The hot center of the suddenly exhibition was around back, in a side room with a shelf—the "gallery" space was blatantly repurposed from an unspecific past, with a giant built-in filing cabinet on one wall and this shelving area on the other side—on which sat a video of Stadler and Boris Sieverts "flying over" the greater Seattle area on Google Earth while discussing/discovering what they were seeing and three photographs of dark and watery places at the edge of the Pacific Ocean where people have died. Zoe Crosher's romantically conceived but visually dreary photographs paired with the sober knowledge-seeking of the virtual explorers captures the dual heart of suddenly, its pragmatism and its idealism, its grounding in the present but its reaching into other tenses.

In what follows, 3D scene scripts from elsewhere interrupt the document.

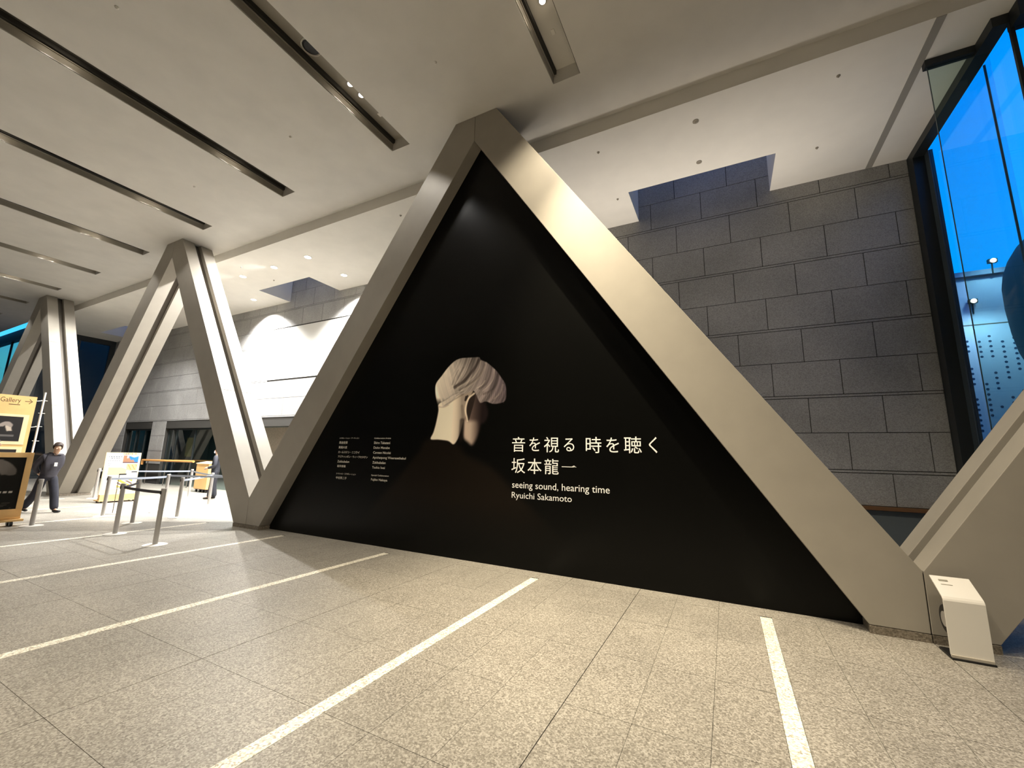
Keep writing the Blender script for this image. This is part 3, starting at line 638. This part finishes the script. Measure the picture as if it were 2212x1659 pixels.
# A: black framed poster board, nearest
A = empty('framed_poster_board', (-12.5, 2.6, 0), 'wooden framed board with black head poster, standing at the left edge of the photo', 'sign board')
MB().box(0, .05, -.52, .50, .13, 1.405).build('back_panel', WOOD, A)
for y0, y1, z0, z1 in ((-.52, .50, 1.31, 1.405), (-.52, -.43, .32, 1.31), (.41, .50, .32, 1.31), (-.52, .50, .13, .17)): MB().box(.05, .065, y0, y1, z0, z1).build('frame_rail', WOOD, A, bevel=.003)
MB().box(-.10, .14, -.52, .53, .085, .125).build('base_board', WOOD, A, bevel=.004)
for y in (-.40, .38):
    for x in (-.06, .10): MB().tube((x, y-.02, .042), (x, y+.02, .042), .042, n=16).build('caster', BLACK, A)
def pa(y, z):
    c = np.ones(y.shape+(3,))*np.array((24, 22, 18)); c = minihead(c, y, z, .02, .98, .40)*.6+c*.4
    for zz, a0, a1 in ((.66, -.3, .33), (.64, -.3, .33)): c = mixc(c, ((abs(z-zz) < .008) & (y > a0) & (y < a1) & (np.sin(y*90) > -.4)).astype(float), (190, 182, 170))
    c = mixc(c, ((abs(z-.57) < .006) & (y > -.3) & (y < .05)).astype(float), (140, 132, 120))
    for k in range(4): c = mixc(c, ((abs(z-.44+.03*k) < .006) & (y > -.3) & (y < .34) & (np.sin(y*30+k) > 0)).astype(float)*.5, (120, 112, 100))
    return c
xgrid('poster_print', -.43, .41, .32, 1.31, .012, pa, .0515, A)
# B: tall wooden direction board
B = empty('tall_direction_board', (-16.05, 3.3, 0), 'tall wooden direction board reading Gallery with an arrow and small black posters', 'sign board')
MB().box(0, .04, -.75, .52, .1, 2.80).build('back_panel', WOOD, B)
MB().box(-.15, .2, -.75, .62, .03, .1).build('base_board', WOOD, B)
xlettering('lettering', [('Gallery', -.09, .25, 2.62, 2.735, 'G'), ('→', .32, .46, 2.60, 2.73)], DARKT, B, .0415)
MB().box(.0405, .042, .06, .25, 2.555, 2.575).build('underline', DARKT, B)
for z0, z1 in ((1.56, 2.32), (.75, 1.50)):
    fr = MB().box(.04, .052, -.40, .45, z0, z1).build('poster_mount', WOOD2, B)
    def pb(y, z, z0=z0):
        c = np.ones(y.shape+(3,))*np.array((44, 42, 42)); c = minihead(c, y, z, .10, z0+.44, .17, -1)
        c = mixc(c, ((abs(z-z0-.22) < .03) & (y > -.0) & (y < .26)).astype(float)*.5, (150, 145, 140)); return c
    g = xgrid('poster_print', -.34, .36, z0+.08, z1-.06, .012, pb, .0525, B); g.parent = fr
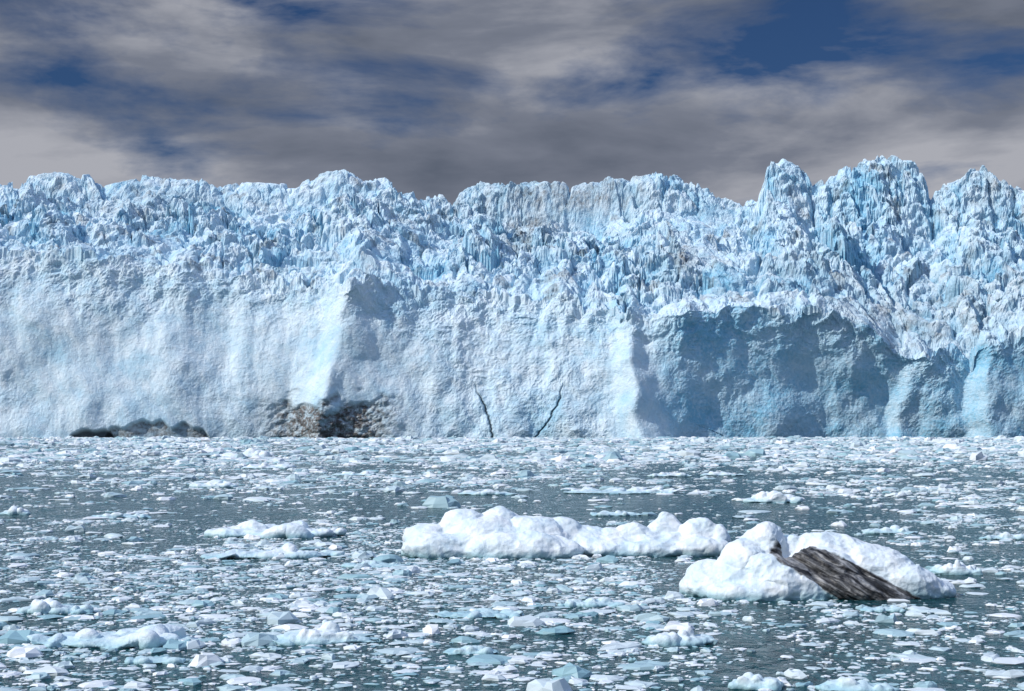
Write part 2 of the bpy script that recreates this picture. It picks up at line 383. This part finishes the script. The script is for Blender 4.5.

In a demonstration of how to apply their ideas, Stadler and Sieverts looked down at the land from the eyes of Google Earth searching for paths that have been created informally, away from the scars of superhighways and carvings of residential culs-de-sac. There were many of these paths, made by use alone. They fall just outside what is visible to a mainstream land user, suggesting that other worlds are as close by as across that stand of trees, that other ways are right there, right here.
A thematically related show is still ongoing: I Am from Bellevue, at Open Satellite in Bellevue. For the installation, Greg LundÂgren performed the same kind of close-by excavation of the familiar, a suburban archaeological dig. He went on home tours throughout Bellevue in order to find objects that somehow reconnected him with the hometown he left behind for urbanity (in L.A. and now Seattle), and in the process he created a map of himself. Don't simply observe it. "It is my hope that you will join me in these free falls," Lundgren writes. Free falls, footpaths: It's about finding your own ways to the water.